[Start]
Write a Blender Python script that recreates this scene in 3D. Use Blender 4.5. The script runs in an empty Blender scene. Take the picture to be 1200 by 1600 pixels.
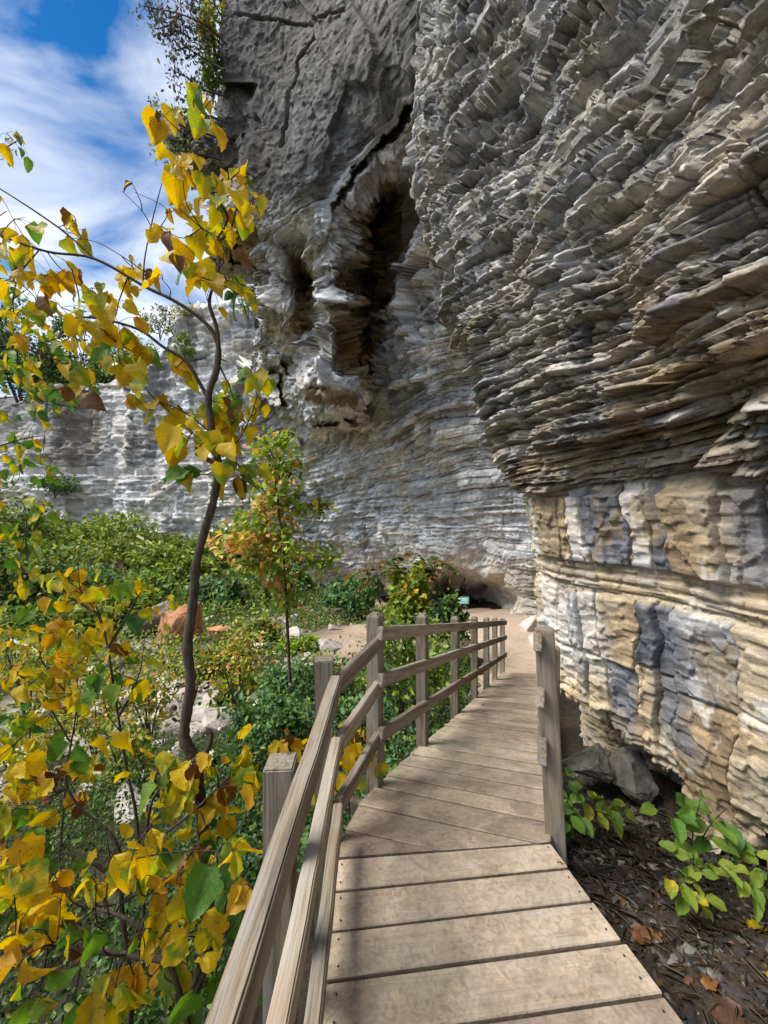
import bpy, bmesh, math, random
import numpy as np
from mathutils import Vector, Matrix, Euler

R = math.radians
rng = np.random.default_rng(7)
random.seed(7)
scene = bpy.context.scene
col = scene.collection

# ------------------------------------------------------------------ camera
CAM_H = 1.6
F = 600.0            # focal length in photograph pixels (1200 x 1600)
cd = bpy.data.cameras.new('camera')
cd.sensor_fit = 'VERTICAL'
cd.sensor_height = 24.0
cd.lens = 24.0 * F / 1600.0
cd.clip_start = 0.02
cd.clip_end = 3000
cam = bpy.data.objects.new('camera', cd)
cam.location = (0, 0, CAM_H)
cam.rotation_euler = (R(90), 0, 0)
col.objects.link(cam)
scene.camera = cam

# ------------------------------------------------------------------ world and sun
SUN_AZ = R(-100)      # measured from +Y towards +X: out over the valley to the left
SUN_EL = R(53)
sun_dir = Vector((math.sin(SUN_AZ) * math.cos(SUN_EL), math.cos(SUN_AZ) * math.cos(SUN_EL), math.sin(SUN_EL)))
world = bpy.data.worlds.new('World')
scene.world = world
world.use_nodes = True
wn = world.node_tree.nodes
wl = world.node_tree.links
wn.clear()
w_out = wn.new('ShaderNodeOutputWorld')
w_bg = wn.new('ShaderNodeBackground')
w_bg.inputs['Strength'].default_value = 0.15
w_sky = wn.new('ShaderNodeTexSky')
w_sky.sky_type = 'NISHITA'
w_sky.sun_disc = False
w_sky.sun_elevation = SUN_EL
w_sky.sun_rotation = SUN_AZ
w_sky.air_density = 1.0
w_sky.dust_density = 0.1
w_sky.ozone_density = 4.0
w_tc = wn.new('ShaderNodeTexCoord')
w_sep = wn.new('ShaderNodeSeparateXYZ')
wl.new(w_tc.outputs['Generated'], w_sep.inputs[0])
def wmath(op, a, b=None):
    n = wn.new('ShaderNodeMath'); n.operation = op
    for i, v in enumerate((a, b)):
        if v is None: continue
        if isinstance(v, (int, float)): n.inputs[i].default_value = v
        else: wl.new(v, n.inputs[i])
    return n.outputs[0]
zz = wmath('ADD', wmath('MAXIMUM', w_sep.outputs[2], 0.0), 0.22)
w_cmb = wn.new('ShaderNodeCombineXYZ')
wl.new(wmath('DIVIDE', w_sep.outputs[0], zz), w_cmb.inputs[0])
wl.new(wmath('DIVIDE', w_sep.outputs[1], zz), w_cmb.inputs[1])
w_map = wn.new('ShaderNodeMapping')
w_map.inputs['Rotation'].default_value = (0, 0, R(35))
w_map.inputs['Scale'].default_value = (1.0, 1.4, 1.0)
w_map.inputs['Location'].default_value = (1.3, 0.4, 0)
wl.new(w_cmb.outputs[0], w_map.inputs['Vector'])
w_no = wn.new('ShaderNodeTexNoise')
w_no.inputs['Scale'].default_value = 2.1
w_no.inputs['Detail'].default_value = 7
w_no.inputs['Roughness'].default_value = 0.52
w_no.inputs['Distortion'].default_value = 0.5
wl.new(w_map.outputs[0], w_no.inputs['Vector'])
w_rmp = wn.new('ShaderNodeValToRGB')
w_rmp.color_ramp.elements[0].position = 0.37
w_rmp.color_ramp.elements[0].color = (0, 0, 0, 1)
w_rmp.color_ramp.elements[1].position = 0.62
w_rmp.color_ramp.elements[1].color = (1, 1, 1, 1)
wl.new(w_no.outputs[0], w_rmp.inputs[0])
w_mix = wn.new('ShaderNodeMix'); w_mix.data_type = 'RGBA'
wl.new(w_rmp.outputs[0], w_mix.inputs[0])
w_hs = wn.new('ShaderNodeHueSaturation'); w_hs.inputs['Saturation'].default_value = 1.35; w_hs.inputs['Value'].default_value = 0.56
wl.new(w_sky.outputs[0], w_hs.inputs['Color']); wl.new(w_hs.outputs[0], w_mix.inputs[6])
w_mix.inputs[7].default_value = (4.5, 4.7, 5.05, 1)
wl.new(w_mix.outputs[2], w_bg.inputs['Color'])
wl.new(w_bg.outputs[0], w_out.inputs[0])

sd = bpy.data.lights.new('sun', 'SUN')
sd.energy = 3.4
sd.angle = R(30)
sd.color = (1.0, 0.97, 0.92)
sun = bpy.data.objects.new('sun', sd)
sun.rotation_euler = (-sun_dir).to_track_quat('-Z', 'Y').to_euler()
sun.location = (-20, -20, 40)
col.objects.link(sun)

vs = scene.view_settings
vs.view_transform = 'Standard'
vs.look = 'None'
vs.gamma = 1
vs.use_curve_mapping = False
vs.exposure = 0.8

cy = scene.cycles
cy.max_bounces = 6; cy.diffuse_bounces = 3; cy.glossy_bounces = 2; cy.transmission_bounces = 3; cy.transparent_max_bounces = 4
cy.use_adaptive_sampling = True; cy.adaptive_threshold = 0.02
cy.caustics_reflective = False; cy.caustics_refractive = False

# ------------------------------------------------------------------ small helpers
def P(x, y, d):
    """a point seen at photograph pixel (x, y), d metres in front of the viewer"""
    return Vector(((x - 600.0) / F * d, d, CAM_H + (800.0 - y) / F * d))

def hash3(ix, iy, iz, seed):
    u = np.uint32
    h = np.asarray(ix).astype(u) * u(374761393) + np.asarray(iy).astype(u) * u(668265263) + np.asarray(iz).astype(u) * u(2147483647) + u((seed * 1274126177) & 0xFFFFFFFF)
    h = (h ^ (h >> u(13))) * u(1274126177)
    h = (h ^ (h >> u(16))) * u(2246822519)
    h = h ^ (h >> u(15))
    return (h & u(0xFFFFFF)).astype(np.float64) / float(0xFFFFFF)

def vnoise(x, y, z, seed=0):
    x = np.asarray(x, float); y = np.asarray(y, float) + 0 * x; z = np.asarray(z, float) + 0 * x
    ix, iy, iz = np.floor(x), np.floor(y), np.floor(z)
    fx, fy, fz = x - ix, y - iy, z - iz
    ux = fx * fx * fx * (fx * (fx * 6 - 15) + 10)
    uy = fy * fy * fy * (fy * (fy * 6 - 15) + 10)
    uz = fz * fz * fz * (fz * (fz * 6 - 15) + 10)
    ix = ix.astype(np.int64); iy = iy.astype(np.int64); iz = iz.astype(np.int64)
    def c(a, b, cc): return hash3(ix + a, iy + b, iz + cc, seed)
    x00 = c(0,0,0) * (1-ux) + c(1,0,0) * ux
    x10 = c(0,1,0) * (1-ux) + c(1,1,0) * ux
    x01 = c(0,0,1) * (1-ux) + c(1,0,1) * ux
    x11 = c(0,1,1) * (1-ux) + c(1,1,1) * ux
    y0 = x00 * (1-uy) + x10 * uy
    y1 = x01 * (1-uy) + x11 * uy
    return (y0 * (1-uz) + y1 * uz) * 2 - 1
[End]
THE REQUEST »
Please quote the lines of the material, beginning with the first and ending with the one that contains "from mathutils import Vector, Matrix, Euler", exactly as written and without any pictures.

FINISHED TASK »
Write a Blender Python script that recreates this scene in 3D. Use Blender 4.5. The script runs in an empty Blender scene. Take the picture to be 1200 by 1600 pixels.
import bpy, bmesh, math, random
import numpy as np
from mathutils import Vector, Matrix, Euler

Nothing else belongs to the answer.